== PROBLEM ==
Exactly reproduce the lines that run from the one containing "Write the bpy" through the one containing "return tuple(((v/255)/12.92 if", ends included, with no pictures.

== RECORD LIST ==
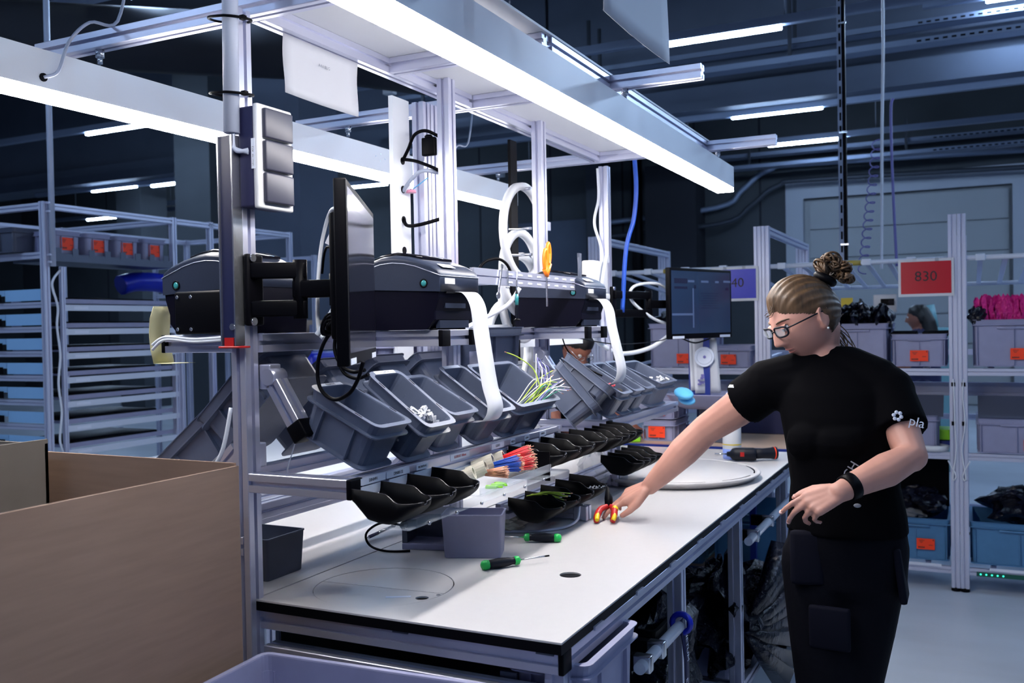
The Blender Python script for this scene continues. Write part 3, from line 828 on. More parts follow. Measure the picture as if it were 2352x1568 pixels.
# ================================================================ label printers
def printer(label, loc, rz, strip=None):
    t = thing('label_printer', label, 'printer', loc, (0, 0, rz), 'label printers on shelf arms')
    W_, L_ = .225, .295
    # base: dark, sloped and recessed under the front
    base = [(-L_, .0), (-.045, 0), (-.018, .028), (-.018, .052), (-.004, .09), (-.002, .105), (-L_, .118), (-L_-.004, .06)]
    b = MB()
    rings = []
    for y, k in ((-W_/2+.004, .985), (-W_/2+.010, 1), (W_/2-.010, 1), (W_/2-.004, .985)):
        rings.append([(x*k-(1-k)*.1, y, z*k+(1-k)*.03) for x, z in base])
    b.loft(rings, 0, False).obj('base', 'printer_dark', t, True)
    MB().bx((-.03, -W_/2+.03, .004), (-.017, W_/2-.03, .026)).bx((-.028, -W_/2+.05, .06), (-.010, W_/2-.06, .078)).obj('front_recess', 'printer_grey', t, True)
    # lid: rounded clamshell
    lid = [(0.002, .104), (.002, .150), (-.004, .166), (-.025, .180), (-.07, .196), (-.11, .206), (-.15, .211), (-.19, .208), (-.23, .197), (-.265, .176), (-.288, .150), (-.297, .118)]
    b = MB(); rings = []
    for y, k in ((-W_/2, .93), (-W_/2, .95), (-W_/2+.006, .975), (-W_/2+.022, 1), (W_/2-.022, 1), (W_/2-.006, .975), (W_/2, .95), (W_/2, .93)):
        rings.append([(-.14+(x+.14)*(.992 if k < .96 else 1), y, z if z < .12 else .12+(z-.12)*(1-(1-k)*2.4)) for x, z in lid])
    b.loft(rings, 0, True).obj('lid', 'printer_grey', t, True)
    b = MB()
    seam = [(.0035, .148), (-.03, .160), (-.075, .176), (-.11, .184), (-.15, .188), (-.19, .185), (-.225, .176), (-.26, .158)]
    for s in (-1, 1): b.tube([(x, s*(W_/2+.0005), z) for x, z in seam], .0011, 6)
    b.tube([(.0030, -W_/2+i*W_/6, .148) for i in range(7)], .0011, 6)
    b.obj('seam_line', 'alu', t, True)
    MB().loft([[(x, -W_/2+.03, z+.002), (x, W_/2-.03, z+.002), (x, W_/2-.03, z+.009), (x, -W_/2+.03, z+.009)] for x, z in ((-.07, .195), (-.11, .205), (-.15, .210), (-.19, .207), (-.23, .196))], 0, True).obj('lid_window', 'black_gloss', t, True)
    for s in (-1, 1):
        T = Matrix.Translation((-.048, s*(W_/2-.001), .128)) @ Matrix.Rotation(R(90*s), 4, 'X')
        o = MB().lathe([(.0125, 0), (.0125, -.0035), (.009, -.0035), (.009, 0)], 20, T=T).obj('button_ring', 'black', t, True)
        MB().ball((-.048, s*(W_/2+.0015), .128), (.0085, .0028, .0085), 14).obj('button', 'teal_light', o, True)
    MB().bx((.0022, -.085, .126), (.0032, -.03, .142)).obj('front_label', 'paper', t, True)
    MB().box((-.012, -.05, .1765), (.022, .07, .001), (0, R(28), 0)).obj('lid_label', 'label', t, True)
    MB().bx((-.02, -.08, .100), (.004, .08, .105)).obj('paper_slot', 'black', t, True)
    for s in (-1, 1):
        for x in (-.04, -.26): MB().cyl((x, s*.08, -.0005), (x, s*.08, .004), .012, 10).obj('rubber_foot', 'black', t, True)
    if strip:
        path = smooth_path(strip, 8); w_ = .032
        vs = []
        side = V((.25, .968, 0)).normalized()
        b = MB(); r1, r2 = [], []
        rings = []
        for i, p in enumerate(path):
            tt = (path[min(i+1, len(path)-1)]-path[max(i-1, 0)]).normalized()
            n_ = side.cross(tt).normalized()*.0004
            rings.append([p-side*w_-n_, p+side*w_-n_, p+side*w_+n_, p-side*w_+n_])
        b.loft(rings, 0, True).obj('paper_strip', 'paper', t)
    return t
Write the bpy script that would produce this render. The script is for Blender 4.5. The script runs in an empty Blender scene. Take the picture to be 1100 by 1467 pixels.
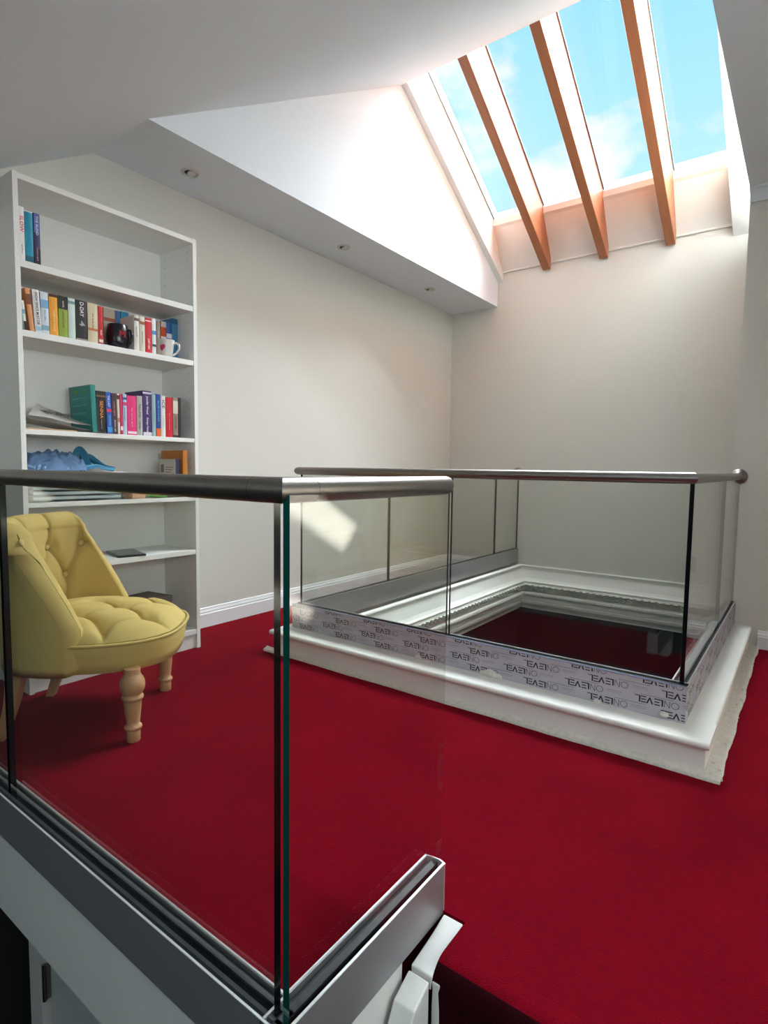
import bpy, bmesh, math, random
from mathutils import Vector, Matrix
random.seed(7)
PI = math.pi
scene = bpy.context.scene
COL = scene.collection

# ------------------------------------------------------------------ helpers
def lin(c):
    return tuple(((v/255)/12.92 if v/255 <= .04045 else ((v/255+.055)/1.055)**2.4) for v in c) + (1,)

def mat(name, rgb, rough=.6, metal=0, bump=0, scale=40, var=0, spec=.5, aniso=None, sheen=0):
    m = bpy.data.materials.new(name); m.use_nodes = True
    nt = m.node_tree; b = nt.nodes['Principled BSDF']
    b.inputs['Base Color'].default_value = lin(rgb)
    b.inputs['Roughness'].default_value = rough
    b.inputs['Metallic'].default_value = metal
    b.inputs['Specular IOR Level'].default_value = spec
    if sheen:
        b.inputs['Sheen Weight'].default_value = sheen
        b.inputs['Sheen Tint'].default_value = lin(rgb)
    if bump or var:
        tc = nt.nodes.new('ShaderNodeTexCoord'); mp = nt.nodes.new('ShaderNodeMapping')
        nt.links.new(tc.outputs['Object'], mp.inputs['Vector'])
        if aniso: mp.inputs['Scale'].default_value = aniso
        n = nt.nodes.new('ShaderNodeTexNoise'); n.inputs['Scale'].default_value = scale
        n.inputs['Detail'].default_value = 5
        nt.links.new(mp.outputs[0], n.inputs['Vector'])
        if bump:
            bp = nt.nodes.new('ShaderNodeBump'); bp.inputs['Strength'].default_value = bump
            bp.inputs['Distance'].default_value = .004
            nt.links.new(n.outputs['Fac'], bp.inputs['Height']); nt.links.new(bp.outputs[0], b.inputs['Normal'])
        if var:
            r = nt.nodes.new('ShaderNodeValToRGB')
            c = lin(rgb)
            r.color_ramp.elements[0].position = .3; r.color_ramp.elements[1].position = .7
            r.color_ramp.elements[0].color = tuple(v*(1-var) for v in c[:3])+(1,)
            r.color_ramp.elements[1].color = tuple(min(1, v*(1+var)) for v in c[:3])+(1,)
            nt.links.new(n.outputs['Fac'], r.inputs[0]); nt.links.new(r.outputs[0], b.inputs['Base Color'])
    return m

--

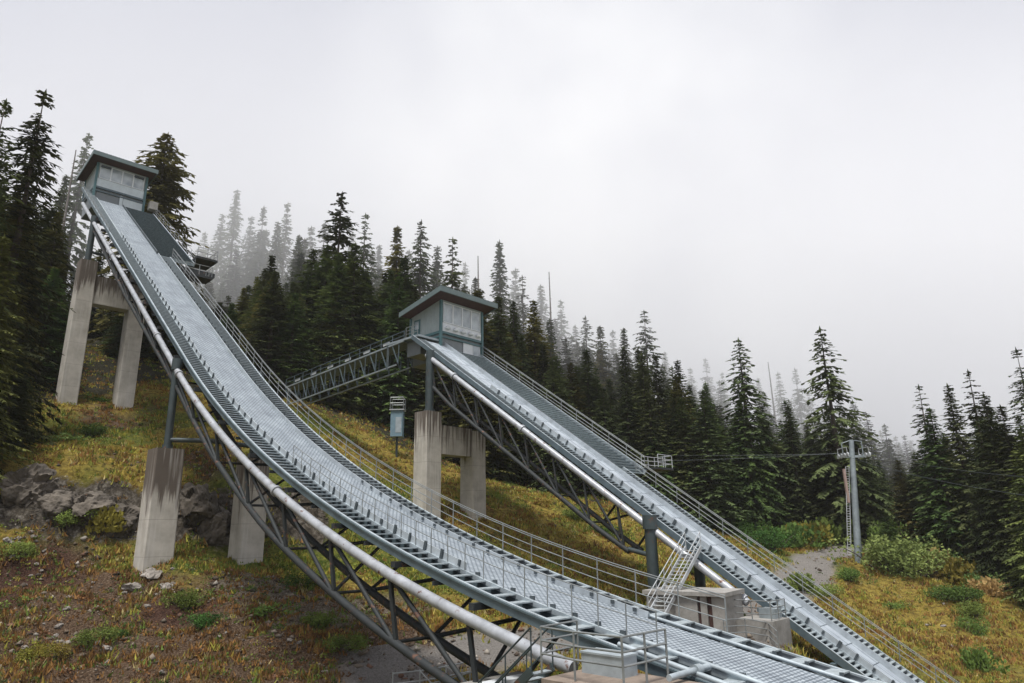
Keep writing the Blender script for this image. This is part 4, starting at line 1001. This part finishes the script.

---

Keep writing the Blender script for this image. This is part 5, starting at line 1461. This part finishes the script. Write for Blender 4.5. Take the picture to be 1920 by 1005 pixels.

== SOLVED EXERCISE ==
Write the bpy script that would produce this render. The script is for Blender 4.5. The script runs in an empty Blender scene. Take the picture to be 1100 by 1467 pixels.
import bpy, bmesh, math, random
from mathutils import Vector, Matrix
random.seed(7)
PI = math.pi
scene = bpy.context.scene
COL = scene.collection

# ------------------------------------------------------------------ helpers
def lin(c):
    return tuple(((v/255)/12.92 if v/255 <= .04045 else ((v/255+.055)/1.055)**2.4) for v in c) + (1,)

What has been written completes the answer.